Prof Arguelles’ website contains a very interesting biographical account of his language learning experiences. However, the following remarks (coming from a polyglot) seem rather surprising:
“…having been asked to teach and design a “Far Eastern Consciousness” great books course at the small liberal arts college where I was teaching, I felt it incumbent upon myself to visit the East Asian art museum. There I saw a monumental stone carved with very clear Chinese characters. Now, my knowledge of that fascinating writing system does require constant practice in order to stay active, and after a lapse of five years, I was in no position to understand them. Nonetheless, I “read” the stone, character by character, no longer knowing what most of them meant, but knowing nonetheless that I used to know them. This experience plunged me suddenly back into the study and practice of writing characters, and, sometime thereafter, when I discovered that Shadowing Chinese no longer gave me a headache, into a full-scale study of the language […]”
“…In 2009, one of my main motives for taking my current position in Singapore was the expectation that living in a Sino speaking realm would bring the language to life. It has not worked out at all the way I had imagined. It seems that Mandarin is only meaningful to me as long as it is remote and exotic. When I first arrived, hearing it spoken as an everyday vehicle around me actually made me actively not want to know it…”
Remember, this is Prof Arguelles talking - a guy who is almost fanatical about learning foreign languages. And here he is living in an environment where Mandarin is spoken around him, yet he actively does NOT want to know it!
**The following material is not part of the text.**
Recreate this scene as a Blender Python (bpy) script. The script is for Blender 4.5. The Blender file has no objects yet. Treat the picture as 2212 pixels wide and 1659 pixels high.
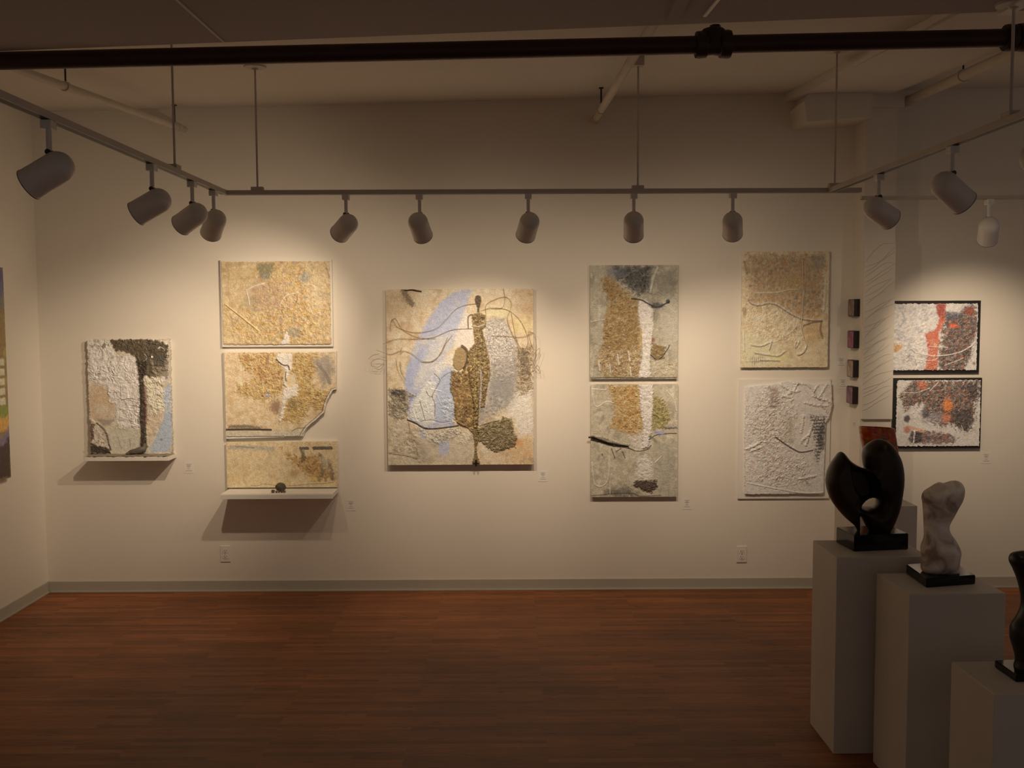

Perhaps the key to this can be found in his earlier comment about the language once having given him a “headache”? It seems he has some kind of strong aesthetic aversion to the sound of this language?
I’m wondering whether this kind of aesthetic “block” can be a serious problem for other learners too?
Obviously it is an entirely subjective and personal thing: I’m 100% certain there is nothing intrinsically “bad” about the sound of Mandarin. (Personally I find it a very attractive sounding language. Only the other day I was fondly examining my Mandarin resources - Assimil vol. I&II, and Linguaphone’s epic 1970s course…but I digress!)
Could this kind of psychological or aesthetic barrier to a particular target language be one of the most dangerous enemies to language learners, I wonder?
(For me, the problem child would be Swedish: I like the structure of the language a lot, but I’m not at all keen on the way it sounds!)